Of course, you gotta be honest and not just say 10 every time to get your way...

Did you know this trick?
Or do you have another method you like for handling disagreements without turning it into an arm-wrestling match?

20/11/2025

“I can’t say no.”
Yes, you can.

You’re scared of the consequences, of people’s reactions, of being rejected.
But you can say no.
The words exist.
The ability exists.

It’s the fear that blocks it, not your capacity.
Owning that truth shifts the whole narrative.

If you tell yourself you don't know how to say no, or that you can't say no, your brain records it as a truth and won't even try.

If you say that you are scared of saying no, your brain will understand the fear and work on it.

19/11/2025

You think I’m organized because I have color-coded systems.
Truth is, I’m terrified of what happens if I don’t.

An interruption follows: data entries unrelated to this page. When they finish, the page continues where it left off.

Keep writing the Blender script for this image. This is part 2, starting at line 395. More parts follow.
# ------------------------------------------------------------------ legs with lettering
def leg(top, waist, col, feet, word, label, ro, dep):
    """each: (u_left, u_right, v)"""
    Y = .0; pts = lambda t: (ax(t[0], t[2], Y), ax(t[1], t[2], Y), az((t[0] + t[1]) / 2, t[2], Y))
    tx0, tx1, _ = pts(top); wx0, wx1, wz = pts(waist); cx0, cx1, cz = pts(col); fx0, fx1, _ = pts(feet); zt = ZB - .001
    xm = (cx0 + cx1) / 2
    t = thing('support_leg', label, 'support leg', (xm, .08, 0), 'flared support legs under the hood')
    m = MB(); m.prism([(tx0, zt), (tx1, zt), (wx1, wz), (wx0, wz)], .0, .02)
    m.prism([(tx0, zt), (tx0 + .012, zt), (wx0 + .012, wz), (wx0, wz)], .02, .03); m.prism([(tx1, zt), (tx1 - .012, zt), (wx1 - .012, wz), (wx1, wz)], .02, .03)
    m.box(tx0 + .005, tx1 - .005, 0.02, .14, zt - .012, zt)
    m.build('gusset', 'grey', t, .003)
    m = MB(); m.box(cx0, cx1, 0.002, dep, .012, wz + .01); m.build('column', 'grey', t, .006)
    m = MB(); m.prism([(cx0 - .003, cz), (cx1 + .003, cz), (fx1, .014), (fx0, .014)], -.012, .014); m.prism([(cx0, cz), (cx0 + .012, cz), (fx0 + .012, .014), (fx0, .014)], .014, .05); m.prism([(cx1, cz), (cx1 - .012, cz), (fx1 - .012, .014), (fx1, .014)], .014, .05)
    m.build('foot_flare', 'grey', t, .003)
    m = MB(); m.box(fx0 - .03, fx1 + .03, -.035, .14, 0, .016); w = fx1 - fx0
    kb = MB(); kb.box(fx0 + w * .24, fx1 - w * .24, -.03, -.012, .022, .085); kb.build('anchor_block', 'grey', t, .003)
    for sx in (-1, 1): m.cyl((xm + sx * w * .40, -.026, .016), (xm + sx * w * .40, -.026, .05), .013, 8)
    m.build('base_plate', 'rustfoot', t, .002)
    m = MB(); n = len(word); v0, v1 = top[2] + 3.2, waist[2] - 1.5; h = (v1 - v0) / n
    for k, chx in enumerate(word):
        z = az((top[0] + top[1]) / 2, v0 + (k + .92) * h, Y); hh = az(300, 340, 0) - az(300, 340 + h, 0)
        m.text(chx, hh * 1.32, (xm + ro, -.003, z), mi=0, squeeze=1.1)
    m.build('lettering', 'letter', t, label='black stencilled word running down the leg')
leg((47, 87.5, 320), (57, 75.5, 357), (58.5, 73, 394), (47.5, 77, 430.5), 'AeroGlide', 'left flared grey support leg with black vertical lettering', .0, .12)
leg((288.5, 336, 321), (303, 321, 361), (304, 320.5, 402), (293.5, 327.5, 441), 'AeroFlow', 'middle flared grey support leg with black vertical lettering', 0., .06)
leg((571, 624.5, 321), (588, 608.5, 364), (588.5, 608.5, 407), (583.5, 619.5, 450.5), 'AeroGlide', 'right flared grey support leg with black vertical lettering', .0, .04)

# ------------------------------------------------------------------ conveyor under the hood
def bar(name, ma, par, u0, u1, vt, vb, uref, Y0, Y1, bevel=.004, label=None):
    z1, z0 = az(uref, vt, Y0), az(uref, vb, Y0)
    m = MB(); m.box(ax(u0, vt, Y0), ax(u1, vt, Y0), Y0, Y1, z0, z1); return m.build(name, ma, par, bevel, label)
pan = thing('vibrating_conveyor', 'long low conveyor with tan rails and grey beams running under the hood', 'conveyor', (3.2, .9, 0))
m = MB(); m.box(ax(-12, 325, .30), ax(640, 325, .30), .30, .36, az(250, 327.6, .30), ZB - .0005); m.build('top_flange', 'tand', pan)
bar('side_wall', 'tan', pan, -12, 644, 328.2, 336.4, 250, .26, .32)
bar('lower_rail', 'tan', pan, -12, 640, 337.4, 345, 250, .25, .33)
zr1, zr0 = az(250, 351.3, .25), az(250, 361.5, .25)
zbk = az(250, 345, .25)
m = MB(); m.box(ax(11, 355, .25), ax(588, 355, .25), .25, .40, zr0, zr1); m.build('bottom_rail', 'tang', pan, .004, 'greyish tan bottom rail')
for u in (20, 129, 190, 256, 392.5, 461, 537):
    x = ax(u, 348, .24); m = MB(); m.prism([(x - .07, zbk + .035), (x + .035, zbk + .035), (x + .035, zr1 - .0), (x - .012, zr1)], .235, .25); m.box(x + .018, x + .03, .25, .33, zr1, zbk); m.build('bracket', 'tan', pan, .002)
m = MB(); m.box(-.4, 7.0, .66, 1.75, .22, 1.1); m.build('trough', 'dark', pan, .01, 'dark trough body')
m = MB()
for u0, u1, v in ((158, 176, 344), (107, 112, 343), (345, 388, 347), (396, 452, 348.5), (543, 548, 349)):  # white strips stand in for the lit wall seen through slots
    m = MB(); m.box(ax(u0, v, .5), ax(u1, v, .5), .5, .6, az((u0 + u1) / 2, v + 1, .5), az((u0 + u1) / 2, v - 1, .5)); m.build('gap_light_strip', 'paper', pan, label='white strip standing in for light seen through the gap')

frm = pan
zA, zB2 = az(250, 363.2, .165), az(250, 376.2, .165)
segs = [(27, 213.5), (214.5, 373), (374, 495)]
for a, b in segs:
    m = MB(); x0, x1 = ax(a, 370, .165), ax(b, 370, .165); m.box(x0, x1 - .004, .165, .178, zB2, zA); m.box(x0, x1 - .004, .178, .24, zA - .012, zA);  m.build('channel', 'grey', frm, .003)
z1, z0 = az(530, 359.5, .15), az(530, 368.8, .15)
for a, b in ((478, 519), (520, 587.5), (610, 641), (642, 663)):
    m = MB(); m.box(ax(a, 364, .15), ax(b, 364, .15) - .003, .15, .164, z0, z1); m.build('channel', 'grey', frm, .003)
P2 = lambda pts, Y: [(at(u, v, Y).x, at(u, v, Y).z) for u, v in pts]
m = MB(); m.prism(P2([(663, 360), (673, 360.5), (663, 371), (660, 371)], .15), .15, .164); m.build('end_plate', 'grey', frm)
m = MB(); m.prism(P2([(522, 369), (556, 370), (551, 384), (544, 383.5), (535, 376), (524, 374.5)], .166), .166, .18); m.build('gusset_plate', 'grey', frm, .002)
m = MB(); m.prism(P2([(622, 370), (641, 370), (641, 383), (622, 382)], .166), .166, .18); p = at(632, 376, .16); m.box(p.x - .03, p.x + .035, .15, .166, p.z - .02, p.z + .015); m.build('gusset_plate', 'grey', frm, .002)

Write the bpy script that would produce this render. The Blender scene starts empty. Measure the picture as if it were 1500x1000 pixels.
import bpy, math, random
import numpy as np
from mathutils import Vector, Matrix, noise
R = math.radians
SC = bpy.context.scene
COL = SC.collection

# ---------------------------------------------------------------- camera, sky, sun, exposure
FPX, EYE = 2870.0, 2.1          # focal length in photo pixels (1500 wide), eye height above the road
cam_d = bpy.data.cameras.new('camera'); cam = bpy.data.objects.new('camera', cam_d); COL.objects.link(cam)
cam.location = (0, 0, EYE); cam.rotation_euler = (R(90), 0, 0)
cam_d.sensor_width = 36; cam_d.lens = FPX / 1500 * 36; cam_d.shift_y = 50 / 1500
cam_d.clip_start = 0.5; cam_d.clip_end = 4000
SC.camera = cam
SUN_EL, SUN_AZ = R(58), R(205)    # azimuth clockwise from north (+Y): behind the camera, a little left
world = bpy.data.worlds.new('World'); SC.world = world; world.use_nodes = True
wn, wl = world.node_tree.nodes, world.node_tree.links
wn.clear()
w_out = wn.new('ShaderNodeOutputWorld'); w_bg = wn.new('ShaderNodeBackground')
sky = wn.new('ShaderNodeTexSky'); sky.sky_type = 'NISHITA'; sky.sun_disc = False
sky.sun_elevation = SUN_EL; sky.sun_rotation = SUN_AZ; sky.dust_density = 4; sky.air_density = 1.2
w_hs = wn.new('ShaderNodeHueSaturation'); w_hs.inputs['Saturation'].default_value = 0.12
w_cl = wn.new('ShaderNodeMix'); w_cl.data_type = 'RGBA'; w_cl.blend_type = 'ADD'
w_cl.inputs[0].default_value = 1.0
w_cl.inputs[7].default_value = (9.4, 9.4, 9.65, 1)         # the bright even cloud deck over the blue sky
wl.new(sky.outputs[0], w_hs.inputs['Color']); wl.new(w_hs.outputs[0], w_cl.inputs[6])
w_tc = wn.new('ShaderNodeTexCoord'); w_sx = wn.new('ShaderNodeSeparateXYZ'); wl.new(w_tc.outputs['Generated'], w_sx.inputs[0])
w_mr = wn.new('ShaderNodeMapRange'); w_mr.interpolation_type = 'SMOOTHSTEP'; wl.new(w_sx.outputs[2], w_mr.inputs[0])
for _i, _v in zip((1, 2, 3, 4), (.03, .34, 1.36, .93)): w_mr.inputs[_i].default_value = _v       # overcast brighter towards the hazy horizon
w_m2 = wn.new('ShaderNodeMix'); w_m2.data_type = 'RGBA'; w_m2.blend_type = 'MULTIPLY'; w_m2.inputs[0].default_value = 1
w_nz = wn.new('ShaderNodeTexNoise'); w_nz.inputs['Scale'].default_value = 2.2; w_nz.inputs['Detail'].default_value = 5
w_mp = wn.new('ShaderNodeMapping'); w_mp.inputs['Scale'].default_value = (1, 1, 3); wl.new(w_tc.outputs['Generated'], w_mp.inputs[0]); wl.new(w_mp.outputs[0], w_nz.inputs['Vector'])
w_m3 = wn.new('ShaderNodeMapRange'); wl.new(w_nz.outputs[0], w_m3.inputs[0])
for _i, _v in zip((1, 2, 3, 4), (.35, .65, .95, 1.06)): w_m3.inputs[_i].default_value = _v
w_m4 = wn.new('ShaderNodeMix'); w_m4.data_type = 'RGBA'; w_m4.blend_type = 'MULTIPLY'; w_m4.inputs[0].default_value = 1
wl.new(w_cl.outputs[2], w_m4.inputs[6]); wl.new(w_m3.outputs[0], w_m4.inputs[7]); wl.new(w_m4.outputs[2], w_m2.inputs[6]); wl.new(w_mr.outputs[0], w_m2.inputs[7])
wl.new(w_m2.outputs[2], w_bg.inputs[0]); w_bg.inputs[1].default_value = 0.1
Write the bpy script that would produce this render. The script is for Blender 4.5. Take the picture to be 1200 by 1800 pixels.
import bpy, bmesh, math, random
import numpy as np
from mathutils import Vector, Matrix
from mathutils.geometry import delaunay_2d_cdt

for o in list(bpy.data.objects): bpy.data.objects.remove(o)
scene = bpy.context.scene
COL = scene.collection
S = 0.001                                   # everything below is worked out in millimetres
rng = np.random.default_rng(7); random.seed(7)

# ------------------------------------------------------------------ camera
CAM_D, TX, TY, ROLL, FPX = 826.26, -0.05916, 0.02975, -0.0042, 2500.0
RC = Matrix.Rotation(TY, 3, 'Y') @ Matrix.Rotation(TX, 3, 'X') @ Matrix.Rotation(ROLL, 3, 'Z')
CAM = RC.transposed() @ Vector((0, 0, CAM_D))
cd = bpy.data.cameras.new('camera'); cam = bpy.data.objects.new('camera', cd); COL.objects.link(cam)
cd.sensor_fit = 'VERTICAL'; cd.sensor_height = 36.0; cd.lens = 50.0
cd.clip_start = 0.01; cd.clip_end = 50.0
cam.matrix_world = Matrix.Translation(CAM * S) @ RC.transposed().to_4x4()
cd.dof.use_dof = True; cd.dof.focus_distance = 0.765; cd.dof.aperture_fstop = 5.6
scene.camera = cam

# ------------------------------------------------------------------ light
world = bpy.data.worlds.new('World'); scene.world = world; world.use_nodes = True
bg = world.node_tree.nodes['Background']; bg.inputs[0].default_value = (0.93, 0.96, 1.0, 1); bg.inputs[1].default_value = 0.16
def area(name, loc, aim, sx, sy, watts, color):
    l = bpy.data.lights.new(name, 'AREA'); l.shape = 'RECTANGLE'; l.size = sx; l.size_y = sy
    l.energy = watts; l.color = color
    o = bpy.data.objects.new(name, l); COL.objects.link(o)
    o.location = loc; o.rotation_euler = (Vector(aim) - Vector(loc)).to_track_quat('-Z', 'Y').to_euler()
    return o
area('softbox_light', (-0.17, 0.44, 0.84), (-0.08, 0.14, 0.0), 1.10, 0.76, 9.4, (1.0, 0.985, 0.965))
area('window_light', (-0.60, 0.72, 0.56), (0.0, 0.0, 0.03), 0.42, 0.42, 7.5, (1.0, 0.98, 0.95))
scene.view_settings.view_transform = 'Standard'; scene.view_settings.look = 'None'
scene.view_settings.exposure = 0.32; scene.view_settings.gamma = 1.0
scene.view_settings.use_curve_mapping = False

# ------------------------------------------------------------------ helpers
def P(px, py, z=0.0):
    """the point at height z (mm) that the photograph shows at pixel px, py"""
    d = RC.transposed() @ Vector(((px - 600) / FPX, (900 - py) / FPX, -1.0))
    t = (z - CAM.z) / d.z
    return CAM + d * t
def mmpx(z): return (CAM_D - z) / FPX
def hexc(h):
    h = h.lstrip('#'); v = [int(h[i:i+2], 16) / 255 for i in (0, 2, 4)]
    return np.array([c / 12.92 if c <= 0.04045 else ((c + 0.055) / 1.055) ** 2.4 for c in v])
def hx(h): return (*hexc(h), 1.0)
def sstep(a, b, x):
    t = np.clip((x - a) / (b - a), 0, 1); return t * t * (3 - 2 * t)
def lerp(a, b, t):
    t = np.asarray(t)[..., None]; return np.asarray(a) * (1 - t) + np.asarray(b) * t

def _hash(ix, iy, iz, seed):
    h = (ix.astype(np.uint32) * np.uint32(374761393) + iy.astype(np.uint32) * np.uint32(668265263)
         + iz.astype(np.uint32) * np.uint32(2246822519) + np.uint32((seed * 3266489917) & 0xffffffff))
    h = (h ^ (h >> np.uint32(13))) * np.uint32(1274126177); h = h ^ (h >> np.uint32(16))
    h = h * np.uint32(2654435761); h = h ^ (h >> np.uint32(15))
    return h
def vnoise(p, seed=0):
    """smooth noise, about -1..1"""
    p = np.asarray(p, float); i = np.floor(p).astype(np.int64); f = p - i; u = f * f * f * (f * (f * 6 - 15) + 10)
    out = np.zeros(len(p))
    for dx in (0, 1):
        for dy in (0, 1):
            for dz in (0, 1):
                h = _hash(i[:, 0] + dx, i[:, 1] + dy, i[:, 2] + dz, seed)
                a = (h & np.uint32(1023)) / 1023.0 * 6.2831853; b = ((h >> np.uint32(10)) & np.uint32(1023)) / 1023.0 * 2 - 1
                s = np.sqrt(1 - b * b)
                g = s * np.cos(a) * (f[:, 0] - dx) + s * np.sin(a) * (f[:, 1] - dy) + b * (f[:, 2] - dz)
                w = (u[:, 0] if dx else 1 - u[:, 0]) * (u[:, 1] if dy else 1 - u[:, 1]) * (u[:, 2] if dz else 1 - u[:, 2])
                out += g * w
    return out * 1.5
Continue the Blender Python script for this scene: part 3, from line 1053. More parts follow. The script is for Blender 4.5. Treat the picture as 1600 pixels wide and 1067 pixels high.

The planners, the sticky notes, the alarms... they’re not cute aesthetic choices; they’re how I keep my brain from dropping everything I care about.
You see tidy. I see survival. You see control. I see chaos on a leash.

19/11/2025

“High functioning” is a joke.

You only call me that when my pain is invisible enough that you don’t have to deal with it.
You see competence; I see exhaustion.
You see calm; I see survival.

“Functioning” is just a word for how easy it is to ignore someone’s struggle. You’re not complimenting me; you’re admitting your comfort depends on my silence.

18/11/2025

I don’t “take things too seriously.”
I take people seriously.

I believe words mean something.
When someone says they care, I expect it to show. If they lie, I remember. That’s not overreacting; that’s respecting reality.
The world keeps telling me to chill, but I’m not going to lower my standards just to make apathy feel normal.

18/11/2025

There’s a huge injustice when you’re autistic (or when you live with any other disabling condition)...

When someone can’t express their needs, people understand it’s hard.
Like someone who’s nonverbal.
We respect that. We adapt. We say it’s a disability and that we should show empathy.
And that’s true.

But when an autistic person can say how they feel, explain clearly what they need… suddenly it becomes “demanding.”
“Too rigid.”
“Never satisfied.”
“Complicated.”

As if being able to speak somehow cancels the pain, the effort, or the overload behind it.
As if the fact that I can put words on what I’m going through means I’m obviously capable of “adapting like everyone else.”

But having the words doesn’t make it easy.
Having the vocabulary doesn’t make the reality less painful.
It just means I’m able to talk about it instead of collapsing in silence.

The more someone explains what they’re going through, the more people forget that they’re suffering and still suffering from how others respond.

So remember this: clarity doesn’t remove the pain.
Being able to express yourself doesn’t erase the disability.
It just makes it visible in a different way… if people actually take the time to listen.